→ **PROMPT**: Report every line in the listing that contains the string "this".

→ **EXTRACTED RECORDS**:

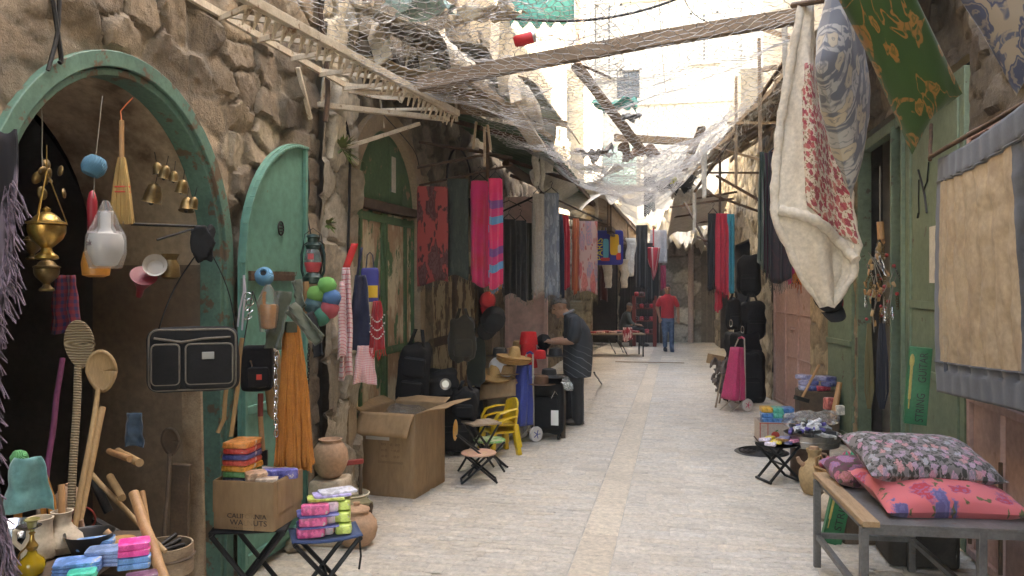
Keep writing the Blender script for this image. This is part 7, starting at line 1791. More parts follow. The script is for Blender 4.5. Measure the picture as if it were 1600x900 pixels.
t = thing('wall_quilt', 'tan quilt with a wide slate border hanging before the pink iron doors', 'quilt', bt)
mb = MB(); mb.grid(lambda u, v: wallq(u, v) - bt, 90, 90)
for i, f_ in enumerate(mb.f):
    u, v = (i % 90 + .5) / 90, (i // 90 + .5) / 90; mb.mi[i] = 1 if (u < .07 or u > .80 or v < .10 or v > .87) else 0
mb.build('cloth', [bg_, sl], t, solid=.022)
for (v0) in (.10, .87): mb = MB(); mb.tube([wallq(u, v0) - bt + V(-.012, 0, 0) for u in [i / 40 for i in range(41)]], .008, 6); mb.build('seam', sl, t)
rod(at(1452, 246, 5.15), at(1660, 128, 3.5), .014, M['rust'], 'rusty rail carrying the slate bordered quilt', 'hanging_rail', 'rail')
rod(at(1455, 195, 5.6), at(1453, 250, 5.2), .012, M['rust'], 'short rusty hook holding the end of the quilt rail', 'hook_rod', 'rod')

# bench with cushions
hB = .58; c00, c10 = V(.97, 4.02, 0), V(.93, 5.06, 0)
t = thing('metal_bench', 'grey steel bench with a worn wooden front edge carrying two flowered cushions', 'bench', V(1.30, 4.86, 0), R(4))
gs = mat('grey_painted_steel', (.17, .165, .16), (.12, .115, .11), sc=7, rough=.5, metal=.4, c3=(.16, .09, .05), sc3=9, lo3=.64, hi3=.7)
bp = lambda x, y, z: V(x - 1.38, y - 4.55, z)
mb = MB(); mb.box(bp(1.42, 4.54, hB - .012), (.86, 1.02, .012)); mb.build('bench_top', gs, t)
mb = MB(); mb.box(bp(.985, 4.54, hB - .004), (.085, 1.06, .03)); mb.build('edge_board', mat('worn_bench_wood', (.40, .27, .15), (.29, .185, .10), sc=6, bump=.35, bsc=50, stretch=(3, .3, 3)), t, bev=.004)
for x in (.96, 1.52):
    for y in (4.05, 5.03): mb = MB(); mb.box(bp(x, y, (hB - .03) / 2), (.04, .04, hB - .03)); mb.build('leg', gs, t, bev=.003)
for (a, b) in (((.985, 4.05), (.985, 5.03)), ((1.52, 4.05), (1.52, 5.03)), ((.96, 4.05), (1.82, 4.05)), ((.96, 5.03), (1.82, 5.03))):
    mb = MB(); mb.bar(bp(*a, hB - .04), bp(*b, hB - .04), .035, .04); mb.build('apron', gs, t)
for (a, b) in (((.96, 4.08), (.96, 5.0)), ((.985, 5.03), (1.5, 5.03)), ((1.52, 4.08), (1.52, 5.0))):
    mb = MB(); mb.bar(bp(*a, .2), bp(*b, .2), .03, .03); mb.build('stretcher', gs, t)
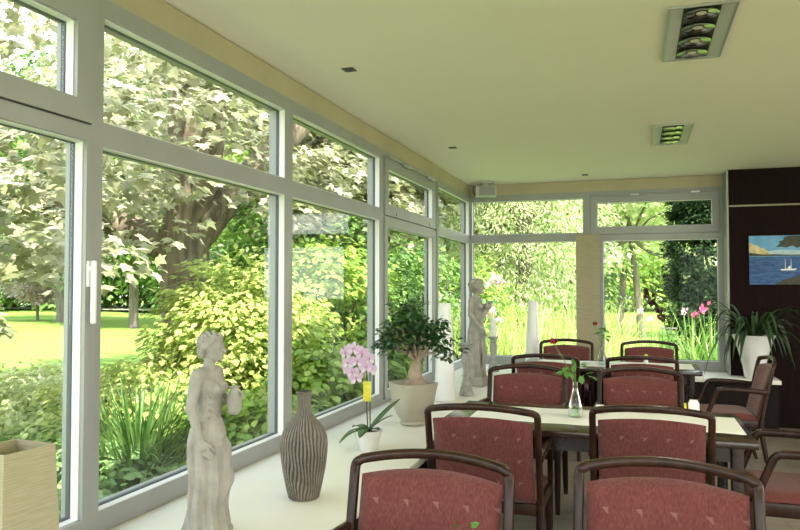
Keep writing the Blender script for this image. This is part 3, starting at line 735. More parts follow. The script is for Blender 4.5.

→ **RESULT OF THE TASK**:
Keep writing the Blender script for this image. This is part 7, starting at line 1791. More parts follow. The script is for Blender 4.5. Measure the picture as if it were 1600x900 pixels.
Keep writing the Blender script for this image. This is part 3, starting at line 735. More parts follow. The script is for Blender 4.5.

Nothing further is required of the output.